Il momento più controverso si è avuto quando Scarpinato ha azzardato un paragone con Falcone e Borsellino, sostenendo come anche loro fossero stati ostracizzati per fermare le indagini sull’eversione nera e similari. Un falso storico. Ancor di più quando Scarpinato cita il fallito attentato all’Addaura, collegandolo alle indagini di Falcone su Fioravanti e Ciavardini per l’omicidio Mattarella. La realtà è ben diversa: quel giorno Falcone era con i colleghi svizzeri Del Ponte e Lehmann per l’inchiesta “Pizza Connection” sul riciclaggio. Quello dava fastidio: indagare sui conti svizzeri.

Poco corretto, inoltre, che Scarpinato citi esclusivamente le parole pronunciate da Falcone in Antimafia nel 1988: «È un’indagine estremamente complessa perché si tratta di capire se e in quale misura la “pista nera” sia alternativa rispetto a quella mafiosa, oppure si compenetri con essa. Il che potrebbe significare saldature e la necessità di rifare la storia di certe vicende del nostro Paese ». Le parole sono importanti. Da persona estremamente seria, Falcone spiegò che l’indagine era appena iniziata e la si doveva approfondire per rispondere a questi quesiti, senza fare affermazioni definitive. La risposta l’abbiamo da lui stesso nell’audizione in Antimafia, due anni dopo, nel verbale del 1990: scarta completamente l’ipotesi che oggi Scarpinato pretende sia verità da approfondire.
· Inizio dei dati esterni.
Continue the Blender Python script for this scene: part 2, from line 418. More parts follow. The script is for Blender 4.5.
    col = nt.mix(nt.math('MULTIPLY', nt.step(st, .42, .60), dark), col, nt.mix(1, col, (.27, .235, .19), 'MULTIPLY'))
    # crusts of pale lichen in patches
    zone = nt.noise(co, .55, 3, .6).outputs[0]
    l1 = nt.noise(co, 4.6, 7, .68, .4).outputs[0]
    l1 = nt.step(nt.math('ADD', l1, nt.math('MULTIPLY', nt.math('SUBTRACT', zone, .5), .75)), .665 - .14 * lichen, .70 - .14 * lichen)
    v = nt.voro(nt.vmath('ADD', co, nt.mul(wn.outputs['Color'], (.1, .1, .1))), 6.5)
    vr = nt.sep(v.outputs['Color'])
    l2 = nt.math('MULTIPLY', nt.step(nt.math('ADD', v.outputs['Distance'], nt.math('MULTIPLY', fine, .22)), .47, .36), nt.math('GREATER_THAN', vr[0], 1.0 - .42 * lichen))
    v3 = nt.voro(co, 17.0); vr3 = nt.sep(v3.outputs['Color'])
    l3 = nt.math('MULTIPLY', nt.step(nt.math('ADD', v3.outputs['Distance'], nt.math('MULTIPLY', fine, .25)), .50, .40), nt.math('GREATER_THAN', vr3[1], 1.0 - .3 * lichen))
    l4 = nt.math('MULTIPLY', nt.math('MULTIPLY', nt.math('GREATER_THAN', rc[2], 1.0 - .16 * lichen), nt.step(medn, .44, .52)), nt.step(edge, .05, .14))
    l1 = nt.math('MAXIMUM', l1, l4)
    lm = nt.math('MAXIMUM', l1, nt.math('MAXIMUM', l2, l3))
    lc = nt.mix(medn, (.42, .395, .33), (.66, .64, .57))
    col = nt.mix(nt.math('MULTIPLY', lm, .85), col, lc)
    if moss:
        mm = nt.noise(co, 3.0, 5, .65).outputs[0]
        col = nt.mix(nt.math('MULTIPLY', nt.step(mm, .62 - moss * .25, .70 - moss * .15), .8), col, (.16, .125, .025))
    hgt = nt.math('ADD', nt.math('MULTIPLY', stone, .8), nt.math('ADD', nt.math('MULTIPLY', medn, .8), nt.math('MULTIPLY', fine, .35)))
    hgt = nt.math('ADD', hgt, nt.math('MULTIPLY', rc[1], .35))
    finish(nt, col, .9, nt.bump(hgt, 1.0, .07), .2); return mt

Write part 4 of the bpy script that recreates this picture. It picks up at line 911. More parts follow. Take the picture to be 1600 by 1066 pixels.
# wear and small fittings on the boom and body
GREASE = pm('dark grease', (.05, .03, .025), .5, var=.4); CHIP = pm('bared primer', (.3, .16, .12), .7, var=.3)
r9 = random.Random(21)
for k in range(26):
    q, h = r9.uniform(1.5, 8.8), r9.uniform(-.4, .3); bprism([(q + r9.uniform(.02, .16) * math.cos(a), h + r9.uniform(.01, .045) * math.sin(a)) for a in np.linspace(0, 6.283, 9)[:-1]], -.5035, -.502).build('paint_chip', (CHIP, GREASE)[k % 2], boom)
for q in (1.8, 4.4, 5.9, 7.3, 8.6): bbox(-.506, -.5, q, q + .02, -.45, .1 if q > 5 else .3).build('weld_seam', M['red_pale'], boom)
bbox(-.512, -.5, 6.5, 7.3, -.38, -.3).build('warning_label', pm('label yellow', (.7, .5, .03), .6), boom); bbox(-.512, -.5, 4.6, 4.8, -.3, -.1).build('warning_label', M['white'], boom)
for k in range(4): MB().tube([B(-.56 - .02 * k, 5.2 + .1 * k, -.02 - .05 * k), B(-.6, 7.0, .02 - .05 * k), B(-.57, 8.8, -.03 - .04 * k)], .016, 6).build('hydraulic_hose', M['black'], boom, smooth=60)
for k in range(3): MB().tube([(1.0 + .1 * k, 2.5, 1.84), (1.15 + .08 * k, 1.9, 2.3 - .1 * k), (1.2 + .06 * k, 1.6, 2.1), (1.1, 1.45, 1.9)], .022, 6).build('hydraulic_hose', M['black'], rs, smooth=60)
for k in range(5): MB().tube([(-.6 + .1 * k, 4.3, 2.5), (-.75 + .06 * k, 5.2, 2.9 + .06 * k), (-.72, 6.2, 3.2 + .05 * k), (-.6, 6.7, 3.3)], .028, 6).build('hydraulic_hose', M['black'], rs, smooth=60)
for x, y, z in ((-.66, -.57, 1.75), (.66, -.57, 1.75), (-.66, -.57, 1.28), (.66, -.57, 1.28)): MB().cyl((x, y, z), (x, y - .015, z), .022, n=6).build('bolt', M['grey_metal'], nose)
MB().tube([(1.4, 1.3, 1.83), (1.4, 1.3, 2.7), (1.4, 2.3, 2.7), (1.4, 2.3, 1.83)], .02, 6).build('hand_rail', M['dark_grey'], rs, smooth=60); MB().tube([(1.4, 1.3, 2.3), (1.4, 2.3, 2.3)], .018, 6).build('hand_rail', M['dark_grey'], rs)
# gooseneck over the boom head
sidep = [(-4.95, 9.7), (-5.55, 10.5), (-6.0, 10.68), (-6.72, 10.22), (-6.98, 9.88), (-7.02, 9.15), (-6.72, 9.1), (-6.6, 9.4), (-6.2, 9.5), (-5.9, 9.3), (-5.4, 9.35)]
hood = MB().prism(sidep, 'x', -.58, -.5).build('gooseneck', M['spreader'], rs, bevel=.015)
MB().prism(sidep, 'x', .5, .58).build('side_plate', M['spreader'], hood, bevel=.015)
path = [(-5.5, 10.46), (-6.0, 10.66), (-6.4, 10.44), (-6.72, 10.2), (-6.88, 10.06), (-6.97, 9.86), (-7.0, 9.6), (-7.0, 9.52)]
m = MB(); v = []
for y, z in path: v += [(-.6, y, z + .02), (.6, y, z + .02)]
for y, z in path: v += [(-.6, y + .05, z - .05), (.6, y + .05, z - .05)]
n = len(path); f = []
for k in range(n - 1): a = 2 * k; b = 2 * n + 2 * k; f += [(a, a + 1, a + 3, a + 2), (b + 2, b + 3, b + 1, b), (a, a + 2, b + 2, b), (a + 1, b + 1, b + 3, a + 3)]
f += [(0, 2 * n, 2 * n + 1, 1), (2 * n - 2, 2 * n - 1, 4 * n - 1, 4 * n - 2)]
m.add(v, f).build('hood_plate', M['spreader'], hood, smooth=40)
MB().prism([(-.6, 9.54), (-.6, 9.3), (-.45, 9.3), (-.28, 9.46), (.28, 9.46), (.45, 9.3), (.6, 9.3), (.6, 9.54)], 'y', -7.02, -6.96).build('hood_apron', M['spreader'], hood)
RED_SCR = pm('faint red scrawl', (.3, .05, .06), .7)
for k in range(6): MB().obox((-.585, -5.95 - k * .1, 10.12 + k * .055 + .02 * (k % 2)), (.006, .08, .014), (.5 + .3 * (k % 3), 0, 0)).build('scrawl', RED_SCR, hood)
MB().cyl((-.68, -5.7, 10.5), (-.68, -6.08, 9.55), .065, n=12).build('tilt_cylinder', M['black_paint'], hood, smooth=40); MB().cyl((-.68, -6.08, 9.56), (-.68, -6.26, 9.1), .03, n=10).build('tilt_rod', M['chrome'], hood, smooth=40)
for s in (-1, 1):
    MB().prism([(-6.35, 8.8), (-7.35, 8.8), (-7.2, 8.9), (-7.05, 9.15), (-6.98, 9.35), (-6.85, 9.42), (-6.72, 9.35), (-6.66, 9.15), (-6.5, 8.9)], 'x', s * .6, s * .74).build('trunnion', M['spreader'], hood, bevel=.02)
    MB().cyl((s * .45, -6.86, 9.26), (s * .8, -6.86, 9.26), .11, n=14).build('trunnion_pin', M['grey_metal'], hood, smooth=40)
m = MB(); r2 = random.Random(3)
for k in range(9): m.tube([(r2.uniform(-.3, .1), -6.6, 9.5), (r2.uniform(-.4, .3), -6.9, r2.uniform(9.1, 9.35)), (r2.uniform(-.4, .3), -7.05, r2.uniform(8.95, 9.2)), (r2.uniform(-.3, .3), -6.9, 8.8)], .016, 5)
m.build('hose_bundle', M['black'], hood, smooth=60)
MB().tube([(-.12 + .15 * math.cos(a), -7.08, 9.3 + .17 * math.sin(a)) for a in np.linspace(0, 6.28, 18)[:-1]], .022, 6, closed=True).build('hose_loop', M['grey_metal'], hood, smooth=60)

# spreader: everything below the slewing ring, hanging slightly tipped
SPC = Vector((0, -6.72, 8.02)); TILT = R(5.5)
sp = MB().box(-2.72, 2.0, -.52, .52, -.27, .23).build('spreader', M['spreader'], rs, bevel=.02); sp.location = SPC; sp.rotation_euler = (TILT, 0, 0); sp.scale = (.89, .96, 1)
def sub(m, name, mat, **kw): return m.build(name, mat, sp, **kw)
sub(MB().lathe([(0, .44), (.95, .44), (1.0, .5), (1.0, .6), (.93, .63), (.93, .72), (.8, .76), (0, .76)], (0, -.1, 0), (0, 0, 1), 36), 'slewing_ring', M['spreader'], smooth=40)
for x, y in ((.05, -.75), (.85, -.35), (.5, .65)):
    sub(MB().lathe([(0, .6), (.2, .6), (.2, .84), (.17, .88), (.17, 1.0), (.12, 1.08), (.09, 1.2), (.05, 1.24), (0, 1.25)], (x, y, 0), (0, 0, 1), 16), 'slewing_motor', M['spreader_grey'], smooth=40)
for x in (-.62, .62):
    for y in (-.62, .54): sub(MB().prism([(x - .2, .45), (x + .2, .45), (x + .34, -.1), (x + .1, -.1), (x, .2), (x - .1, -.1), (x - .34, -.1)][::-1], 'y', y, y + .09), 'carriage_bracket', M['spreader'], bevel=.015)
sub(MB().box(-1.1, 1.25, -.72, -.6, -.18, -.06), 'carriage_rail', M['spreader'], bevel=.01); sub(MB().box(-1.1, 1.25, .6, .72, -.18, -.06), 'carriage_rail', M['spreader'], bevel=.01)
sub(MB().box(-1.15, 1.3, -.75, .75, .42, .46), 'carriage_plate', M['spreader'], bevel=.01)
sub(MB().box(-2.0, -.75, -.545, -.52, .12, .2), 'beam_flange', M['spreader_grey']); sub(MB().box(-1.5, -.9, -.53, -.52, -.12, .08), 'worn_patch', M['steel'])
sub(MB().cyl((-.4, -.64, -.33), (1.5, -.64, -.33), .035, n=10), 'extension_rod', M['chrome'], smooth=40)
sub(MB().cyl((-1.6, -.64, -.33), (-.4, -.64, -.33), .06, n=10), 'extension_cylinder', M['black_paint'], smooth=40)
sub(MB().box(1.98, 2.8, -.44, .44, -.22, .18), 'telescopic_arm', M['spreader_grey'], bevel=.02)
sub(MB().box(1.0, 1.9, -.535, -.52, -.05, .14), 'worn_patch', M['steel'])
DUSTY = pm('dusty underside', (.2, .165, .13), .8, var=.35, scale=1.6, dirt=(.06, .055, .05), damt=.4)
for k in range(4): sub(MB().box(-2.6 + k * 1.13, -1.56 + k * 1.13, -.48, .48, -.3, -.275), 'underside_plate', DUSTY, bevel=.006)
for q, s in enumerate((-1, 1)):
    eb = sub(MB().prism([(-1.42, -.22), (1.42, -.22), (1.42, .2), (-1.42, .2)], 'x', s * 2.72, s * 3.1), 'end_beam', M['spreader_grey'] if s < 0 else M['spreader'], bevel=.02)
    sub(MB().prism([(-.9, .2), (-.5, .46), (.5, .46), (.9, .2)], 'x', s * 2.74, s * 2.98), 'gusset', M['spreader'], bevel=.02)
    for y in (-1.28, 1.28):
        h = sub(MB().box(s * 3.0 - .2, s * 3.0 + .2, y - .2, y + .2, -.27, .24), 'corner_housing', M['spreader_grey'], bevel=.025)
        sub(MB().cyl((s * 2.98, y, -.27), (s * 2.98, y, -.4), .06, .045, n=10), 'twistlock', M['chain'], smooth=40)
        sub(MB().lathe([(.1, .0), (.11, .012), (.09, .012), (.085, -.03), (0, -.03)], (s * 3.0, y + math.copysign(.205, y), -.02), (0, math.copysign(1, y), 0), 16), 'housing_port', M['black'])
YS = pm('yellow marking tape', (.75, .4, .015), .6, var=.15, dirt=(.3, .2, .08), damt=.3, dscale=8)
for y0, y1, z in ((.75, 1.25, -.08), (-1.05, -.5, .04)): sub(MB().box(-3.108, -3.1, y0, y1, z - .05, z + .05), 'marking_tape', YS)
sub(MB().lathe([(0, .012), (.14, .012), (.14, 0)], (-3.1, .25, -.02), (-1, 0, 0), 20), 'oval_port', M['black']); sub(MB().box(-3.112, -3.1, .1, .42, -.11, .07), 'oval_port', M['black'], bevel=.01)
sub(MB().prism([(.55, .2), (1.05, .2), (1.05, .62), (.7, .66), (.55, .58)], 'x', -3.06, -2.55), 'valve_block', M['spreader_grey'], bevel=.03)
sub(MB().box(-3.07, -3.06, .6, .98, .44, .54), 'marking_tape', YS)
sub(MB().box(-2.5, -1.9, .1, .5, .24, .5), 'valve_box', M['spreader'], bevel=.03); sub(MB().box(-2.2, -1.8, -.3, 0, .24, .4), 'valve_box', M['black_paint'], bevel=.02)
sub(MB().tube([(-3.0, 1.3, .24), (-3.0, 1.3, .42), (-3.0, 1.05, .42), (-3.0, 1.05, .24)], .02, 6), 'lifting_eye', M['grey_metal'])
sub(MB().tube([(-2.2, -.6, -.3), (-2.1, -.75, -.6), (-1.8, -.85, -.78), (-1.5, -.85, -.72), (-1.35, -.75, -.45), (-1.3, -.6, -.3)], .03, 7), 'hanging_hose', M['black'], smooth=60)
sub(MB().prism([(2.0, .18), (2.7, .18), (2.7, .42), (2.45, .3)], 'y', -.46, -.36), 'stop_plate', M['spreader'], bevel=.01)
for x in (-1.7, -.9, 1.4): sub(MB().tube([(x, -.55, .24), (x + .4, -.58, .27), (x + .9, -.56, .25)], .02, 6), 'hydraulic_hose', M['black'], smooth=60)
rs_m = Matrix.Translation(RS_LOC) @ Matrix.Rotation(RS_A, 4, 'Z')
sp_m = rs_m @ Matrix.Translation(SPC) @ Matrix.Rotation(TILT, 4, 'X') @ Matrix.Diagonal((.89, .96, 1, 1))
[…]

Negli atti sui delitti eccellenti, Falcone stesso ribadisce che queste tesi – comprese Gladio e P2, già pompate all’epoca – sono da cestinare per «l’irriducibile vocazione di Cosa nostra a salvaguardare la propria segretezza e la propria assoluta indipendenza da ogni altro centro di potere esterno» . Questo è ciò che pensava Falcone e che ribadirà in ogni sede. Legittimo esprimere tutte le tesi che si vogliono, ma metterle in bocca anche a Falcone e Borsellino non è accettabile. Loro erano giganti, dotati di una capacità intellettuale difficile da scorgere tra gli ex magistrati seduti negli scranni del Parlamento.